Well, just someone here reminded me of him.
And I’ve learned that I easily fall in the trap of responsibility sake for others, while I can’t even be responsible to myself.
Well, still enough to advise based on my past experiences.
See if your pregnant girlfriend is willing for an abortion. If she agrees, you should do a lot of work to soothe her feeling of guilt of lost motherhood. Accompany her all the way during the abortion, in assuring her she’s not the only one going through that. If you are not able to do that, get help from the abortion centre.
Otherwise she will hate you for this.
Although it seems cruel, it seems to be the best option for both of you.
Consider also that if you make up a family of not-ideal could bring, to the couple, and the children.
And be known that a soul is supposed to have attached starting from the five months pregnancy period.
This will become a life factor too to concern.
And don’t spend your life with a woman you find hard to love. I’m very strong on this though.
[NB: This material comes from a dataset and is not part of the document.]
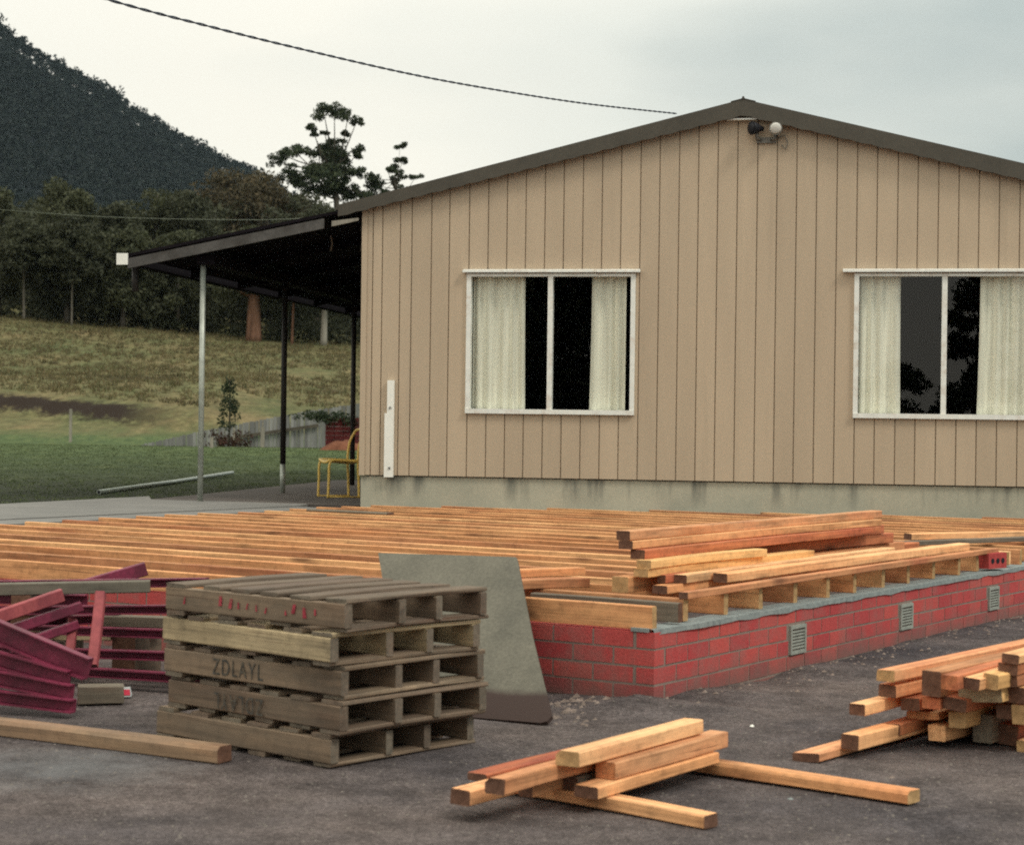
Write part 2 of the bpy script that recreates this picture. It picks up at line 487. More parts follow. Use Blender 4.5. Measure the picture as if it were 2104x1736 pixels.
def mat_ground():
    n = Nodes('yard_and_grass')
    p = n.position()
    sep = n.new('ShaderNodeSeparateXYZ')
    n.link(p, sep.inputs[0])
    X, Y = sep.outputs['X'], sep.outputs['Y']
    # bare gritty yard
    big = n.noise(p, 0.55, 5, 0.6)
    mid = n.noise(p, 3.5, 6, 0.7)
    grit = n.noise(p, 120, 3, 0.75)
    grit2 = n.noise(p, 38, 4, 0.75)
    dirt = n.ramp(big, [(0.3, (0.068, 0.061, 0.066)), (0.5, (0.108, 0.090, 0.087)), (0.70, (0.150, 0.119, 0.108))])
    dirt = n.mix(0.8, dirt, n.ramp(mid, [(0.3, 0.45), (0.7, 1.6)]), 'MULTIPLY')
    dirt = n.mix(0.9, dirt, n.ramp(grit, [(0.33, 0.4), (0.52, 1.0), (0.7, 1.7)]), 'MULTIPLY')
    dirt = n.mix(0.8, dirt, n.ramp(grit2, [(0.3, 0.5), (0.7, 1.6)]), 'MULTIPLY')
    # pale cement dust spilt at the left foreground
    vd = n.new('ShaderNodeVectorMath', operation='DISTANCE')
    vd.inputs[1].default_value = (-1.75, 7.65, 0)
    n.link(n.mapping(p, (1, 1, 0)), vd.inputs[0])
    dust = n.math('SUBTRACT', n.math('ADD', -0.15, n.math('MULTIPLY', mid, 1.5)), vd.outputs['Value'])
    dirt = n.mix(n.ramp(dust, [(0.0, 0.0), (0.7, 0.55)]), dirt, (0.19, 0.20, 0.205))
    # lawn
    gl = n.noise(n.mapping(p, (1.2, 0.6, 1)), 1.5, 6, 0.7)
    gf = n.noise(n.mapping(p, (12, 5, 8)), 1.0, 5, 0.75)
    lawn = n.ramp(gl, [(0.3, (0.036, 0.054, 0.026)), (0.52, (0.056, 0.078, 0.034)), (0.72, (0.090, 0.104, 0.045))])
    lm = n.new('ShaderNodeMapRange')
    lm.inputs['From Min'].default_value = 24; lm.inputs['From Max'].default_value = 46
    n.link(n.math('ADD', Y, n.math('MULTIPLY', n.math('SUBTRACT', gl, 0.5), 14.0)), lm.inputs['Value'])
    lawn = n.mix(lm.outputs[0], (0.032, 0.036, 0.024), n.mix(1.0, lawn, (1.45, 1.45, 1.35), 'MULTIPLY'))  # darker towards the slab: shade, long grass and soil put into one colour
    lawn = n.mix(0.9, lawn, n.ramp(gf, [(0.3, 0.55), (0.7, 1.4)]), 'MULTIPLY')
    # rough paddock
    pl = n.noise(n.mapping(p, (0.25, 0.11, 0.6)), 1.0, 6, 0.72)
    pf = n.noise(n.mapping(p, (2.5, 1.0, 6)), 1.0, 5, 0.75)
    pad = n.ramp(pl, [(0.34, (0.085, 0.098, 0.042)), (0.5, (0.128, 0.120, 0.056)), (0.66, (0.175, 0.138, 0.070))])
    pad = n.mix(0.9, pad, n.ramp(pf, [(0.3, 0.5), (0.5, 0.95), (0.7, 1.5)]), 'MULTIPLY')
    # bare soil banks that cross the paddock
    wob = n.math('MULTIPLY', n.math('SUBTRACT', n.noise(n.mapping(p, (0.25, 0.05, 0)), 1.0, 5, 0.65), 0.5), 5.0)
    line = n.math('ADD', n.math('MULTIPLY_ADD', X, -0.50, 78.6), wob)
    d = n.math('ABSOLUTE', n.math('SUBTRACT', Y, line))
    xm = n.ramp(n.math('MULTIPLY_ADD', X, -0.02, 0.0), [(0.30, 0.0), (0.36, 1.0)])
    band = n.math('MULTIPLY', n.ramp(n.math('ADD', n.math('MULTIPLY', d, 0.1), n.math('MULTIPLY', n.math('SUBTRACT', pf, 0.5), 0.25)), [(0.06, 1.0), (0.15, 0.0)]), xm)
    line2 = n.math('ADD', n.math('MULTIPLY_ADD', X, 0.15, 106.0), n.math('MULTIPLY', wob, 1.2))
    d2 = n.math('ABSOLUTE', n.math('SUBTRACT', Y, line2))
    xm2 = n.ramp(n.noise(n.mapping(p, (0.12, 0, 0)), 1.0, 3, 0.5), [(0.50, 0.0), (0.58, 0.85)])
    band2 = n.math('MULTIPLY', n.ramp(n.math('MULTIPLY', d2, 0.1), [(0.06, 1.0), (0.2, 0.0)]), xm2)
    soil = (0.027, 0.019, 0.014)
    pad = n.mix(band, pad, soil)
    pad = n.mix(band2, pad, soil)
    fl = n.math('ADD', Y, n.math('MULTIPLY', n.noise(p, 0.5, 4, 0.6), 8.0))
    g = n.mix(n.ramp(n.math('MULTIPLY', fl, 0.01), [(0.855, 0.0), (0.895, 1.0)]), lawn, pad)
    fd = n.math('ADD', Y, n.math('MULTIPLY', n.noise(p, 2.0, 4, 0.6), 1.2))
    c = n.mix(n.ramp(n.math('MULTIPLY', fd, 0.02), [(0.36, 0.0), (0.385, 1.0)]), dirt, g)
    hb = n.math('ADD', n.math('MULTIPLY', grit, 0.5), n.math('ADD', n.math('MULTIPLY', grit2, 0.8), n.math('MULTIPLY', mid, 1.6)))
    n.bump(hb, 0.7, 0.02)
    return n.finish(c, 0.95, 0.1)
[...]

I so agree. Facebook is meant to divide people, not bring them together, which is odd since you often find your old high schools buddies and other people you never talk to on there….
My advice, have a laugh, South Park recently took on Facebook (what took them so long). Watch it, you will laugh
http://www.southparkstudios.com/clips/267113/?tab=featured
JustAlvaro, you think that it would be best for her to have that kid, for him to marry this girl that he doesn’t even love, and you think that that is for the best? What you have in years you apparently lack in experience Alvaro. Think about the kid for a second, a broken home is not a good thing, I still say it is best to put a stop to the whole thing as early as humanly possible, and that means one thing: abort.
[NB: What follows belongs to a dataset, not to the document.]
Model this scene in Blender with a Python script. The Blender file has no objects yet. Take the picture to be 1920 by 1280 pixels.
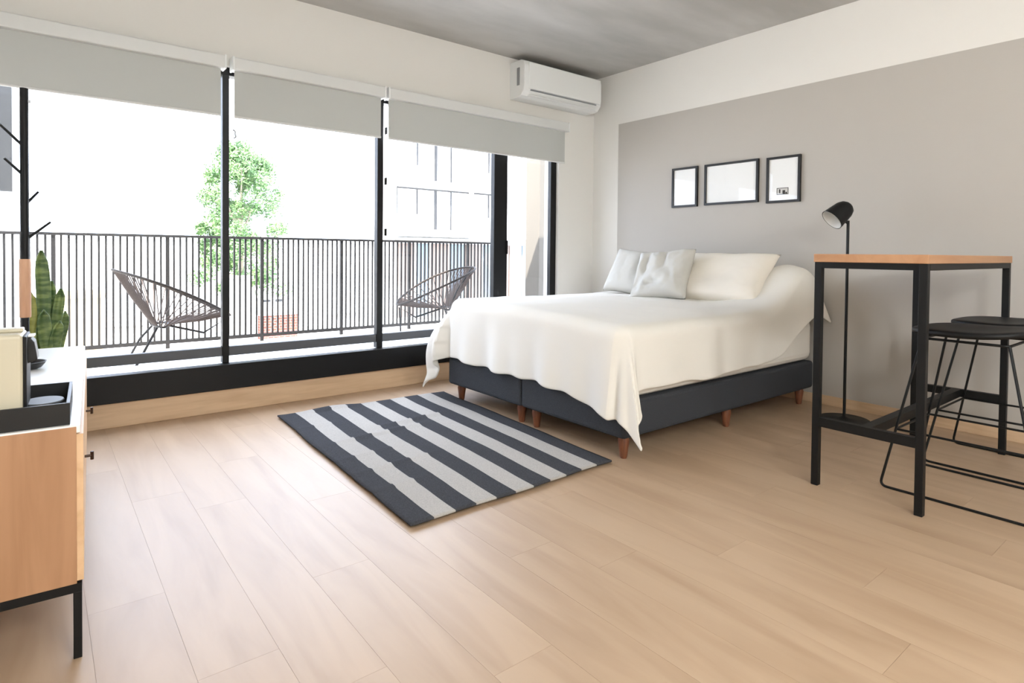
import bpy, bmesh, math, random
from mathutils import Vector, Matrix, noise
random.seed(7)
scn = bpy.context.scene
COL = scn.collection
PI = math.pi

# ------------------------------------------------------------------ camera
YAW, PITCH, ROLL, FPX, PPY = 0.6712, 0.0196, 0.0095, 1119.39, 496.51
CAM = Vector((-4.284, -4.1227, 1.0283))
fwd = Vector((math.sin(YAW) * math.cos(PITCH), math.cos(YAW) * math.cos(PITCH), -math.sin(PITCH)))
rgt = Vector((math.cos(YAW), -math.sin(YAW), 0))
upv = rgt.cross(fwd)
R = math.cos(ROLL) * rgt + math.sin(ROLL) * upv
U = -math.sin(ROLL) * rgt + math.cos(ROLL) * upv
cd = bpy.data.cameras.new('camera')
cam = bpy.data.objects.new('camera', cd)
COL.objects.link(cam)
cd.sensor_width = 36.0
cd.lens = FPX / 1920 * 36
cd.shift_y = -(640 - PPY) / 1920
cd.clip_start = 0.02
cd.clip_end = 500
M = Matrix((R, U, -fwd)).transposed().to_4x4()
M.translation = CAM
cam.matrix_world = M
scn.camera = cam

# ------------------------------------------------------------------ world, sun, exposure
SKY_STRENGTH = 5.2
SUN_STRENGTH = 15.0
FILL_LAMP_WATTS = 198.0
w = bpy.data.worlds.new('sky')
scn.world = w
w.use_nodes = True
bg = w.node_tree.nodes['Background']
bg.inputs[0].default_value = (0.70, 0.80, 0.98, 1)
bg.inputs[1].default_value = SKY_STRENGTH
sd = bpy.data.lights.new('sun', 'SUN')
sd.energy = SUN_STRENGTH
sd.angle = math.radians(0.6)
sd.color = (1.0, 0.97, 0.92)
sun = bpy.data.objects.new('sun', sd)
COL.objects.link(sun)
sun.rotation_euler = Vector((0.6, 0.42, -0.9)).to_track_quat('-Z', 'Y').to_euler()
sun.location = (-8, -8, 12)
vs = scn.view_settings
vs.view_transform = 'Standard'
vs.look = 'None'
vs.exposure = 0.85
vs.gamma = 1.0
vs.use_curve_mapping = False


# ------------------------------------------------------------------ helpers
def lin(c):
    return tuple(((v / 255) / 12.92 if v / 255 <= 0.04045 else ((v / 255 + 0.055) / 1.055) ** 2.4) for v in c) + (1.0,)


def tag(o, label=None, cat=None, group=None, kind=None):
    if label: o['label'] = label
    if cat: o['category'] = cat
    if group: o['group'] = group
    if kind: o['kind'] = kind
    return o


def empty(name, loc=(0, 0, 0), rz=0.0):
    o = bpy.data.objects.new(name, None)
    o.empty_display_size = 0.1
    COL.objects.link(o)
    o.location = loc
    o.rotation_euler = (0, 0, rz)
    return o


class MB:
    def __init__(s):
        s.v, s.f, s.mi = [], [], []

    def add(s, vs_, fs, mi=0):
        n = len(s.v)
        s.v += [tuple(x) for x in vs_]
        s.f += [tuple(n + i for i in f) for f in fs]
        s.mi += [mi] * len(fs)
        return s

    def box(s, a, b, mi=0):
        x0, y0, z0 = (min(a[i], b[i]) for i in range(3))
        x1, y1, z1 = (max(a[i], b[i]) for i in range(3))
        return s.add([(x0, y0, z0), (x1, y0, z0), (x1, y1, z0), (x0, y1, z0), (x0, y0, z1), (x1, y0, z1), (x1, y1, z1), (x0, y1, z1)],
                     [(0, 3, 2, 1), (4, 5, 6, 7), (0, 1, 5, 4), (1, 2, 6, 5), (2, 3, 7, 6), (3, 0, 4, 7)], mi)

    def tube(s, pts, r, n=8, closed=False, caps=True):
        pts = [Vector(p) for p in pts]
        m = len(pts)
        rr = r if isinstance(r, (list, tuple)) else [r] * m
        vs_, fs = [], []
        ref = None
        for i, p in enumerate(pts):
            if closed:
                t = pts[(i + 1) % m] - pts[i - 1]
            else:
                t = pts[min(i + 1, m - 1)] - pts[max(i - 1, 0)]
            t.normalize()
            if ref is None:
                ref = t.orthogonal().normalized()
            else:
                ref = (ref - t * ref.dot(t))
                ref = ref.normalized() if ref.length > 1e-6 else t.orthogonal().normalized()
            b = t.cross(ref)
            for k in range(n):
                a = 2 * PI * k / n
                vs_.append(p + (ref * math.cos(a) + b * math.sin(a)) * rr[i])
        for i in range(m if closed else m - 1):
            j = (i + 1) % m
            for k in range(n):
                l = (k + 1) % n
                fs.append((i * n + k, i * n + l, j * n + l, j * n + k))
        if caps and not closed:
            fs.append(tuple(range(n))[::-1])
            fs.append(tuple((m - 1) * n + k for k in range(n)))
        return s.add(vs_, fs)

    def lathe(s, prof, n=24, o=(0, 0, 0), rot=None, capb=True, capt=True):
        vs_, fs = [], []
        o = Vector(o)
        for r, z in prof:
            for k in range(n):
                a = 2 * PI * k / n
                p = Vector((r * math.cos(a), r * math.sin(a), z))
                vs_.append(o + (rot @ p if rot else p))
        m = len(prof)
        for i in range(m - 1):
            for k in range(n):
                l = (k + 1) % n
                fs.append((i * n + k, i * n + l, (i + 1) * n + l, (i + 1) * n + k))
        if capb: fs.append(tuple(range(n))[::-1])
        if capt: fs.append(tuple((m - 1) * n + k for k in range(n)))
        return s.add(vs_, fs)

    def grid(s, pts, nu, nv, mi=None):
        fs = []
        for i in range(nu - 1):
            for j in range(nv - 1):
                fs.append((i * nv + j, (i + 1) * nv + j, (i + 1) * nv + j + 1, i * nv + j + 1))
        n0 = len(s.mi)
        s.add(pts, fs)
        if mi: s.mi[n0:] = mi
        return s

    def mesh(s, name, mats, smooth=False, bevel=0.0, seg=2):
        me = bpy.data.meshes.new(name)
        me.from_pydata(s.v, [], s.f)
        if not isinstance(mats, (list, tuple)): mats = [mats]
        for m in mats: me.materials.append(m)
        for p, i in zip(me.polygons, s.mi): p.material_index = i
        bm = bmesh.new()
        bm.from_mesh(me)
        bmesh.ops.recalc_face_normals(bm, faces=bm.faces)
        if bevel > 0:
            ed = [e for e in bm.edges if len(e.link_faces) == 2 and e.calc_face_angle(0) > 0.6]
            bmesh.ops.bevel(bm, geom=ed, offset=bevel, segments=seg, affect='EDGES', profile=0.5, clamp_overlap=True)
        if smooth:
            for f in bm.faces: f.smooth = True
        bm.to_mesh(me)
        bm.free()
        if smooth:
            try:
                me.set_sharp_from_angle(angle=math.radians(40))
            except Exception:
                pass
        me.update()
        return me

    def build(s, name, mats, parent=None, smooth=False, bevel=0.0, seg=2, loc=(0, 0, 0)):
        o = bpy.data.objects.new(name, s.mesh(name, mats, smooth, bevel, seg))
        COL.objects.link(o)
        o.parent = parent
        o.location = loc
        return o


def box(name, a, b, m, parent=None, bevel=0.0, kind=None, seg=2):
    o = MB().box(a, b).build(name, m, parent, bevel=bevel, seg=seg)
    if kind: o['kind'] = kind
    return o


def rounded_path(pts, r, n=5, closed=False):
    """polyline with rounded corners"""
    pts = [Vector(p) for p in pts]
    out = []
    m = len(pts)
    for i, p in enumerate(pts):
        if not closed and i in (0, m - 1):
            out.append(p)
            continue
        a = (pts[i - 1] - p)
        b = (pts[(i + 1) % m] - p)
        d = min(r, a.length * 0.45, b.length * 0.45)
        A, B = p + a.normalized() * d, p + b.normalized() * d
        for k in range(n + 1):
            t = k / n
            out.append(A * (1 - t) ** 2 + p * 2 * t * (1 - t) + B * t * t)
    return out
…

My two cents: I think you should support the child and focus on being a good dad. I do not think it is best to marry. I’m a huge fan of adoption and suggest that if your gf is willing. It is a huge sacrifice to allow your child to be adopted, but it is a sacrifice borne of great love. I hope you find relief from your torment!!
I’m huge fan of abortion. If I was never born then I wouldn’t need to live this shit that humans are calling life. So instead of make you and her unhappy and child to have a shitty life in broken family, abortion is one of the best solutions.
I am so sick of people and the whole “man up” philosophy.
I can’t even handle my own responsibilites.
The abortion thing is out. There is no way she is going to do that. The only solution I can find is to abort my own life. I can’t be a father.
I appreciate all the responses; it’s all I look forward to anymore.
You can talk to me, Im depressed and I cut myself but Im still somewhat useful, people say I would make a great molestation target, which is mean but I take it anyway. Dont listen to the mean things others say, it will only bring you down into a place like mine. Dark. Depressing. Lonely. I’m going to shut up now before someone gets mad at me X_X
Haha. You sound like me. Except I wouldn’t be a great target. I’m to wierd looking. 
Hey Stephen C.
Sorry to hear it. I know talking seems pretty impotent, but have you tried to tell someone physically in the same room as you how you feel?
Have you tried talking to a person who really knows how to listen? Cause a lot of us don’t. I for one am pretty crappy at it. We often miss what people are trying to convey that they feel.
But some people are strong enough to pick it up, and to actually help others solve their problems. My ex-girlfriend is one of those people. I was blown away the first time I felt her really LISTENING to me. I think quite a few of the people on here are excellent listeners too, judging by their replies.
I just really hope you can maybe dig up someone who can listen properly to you.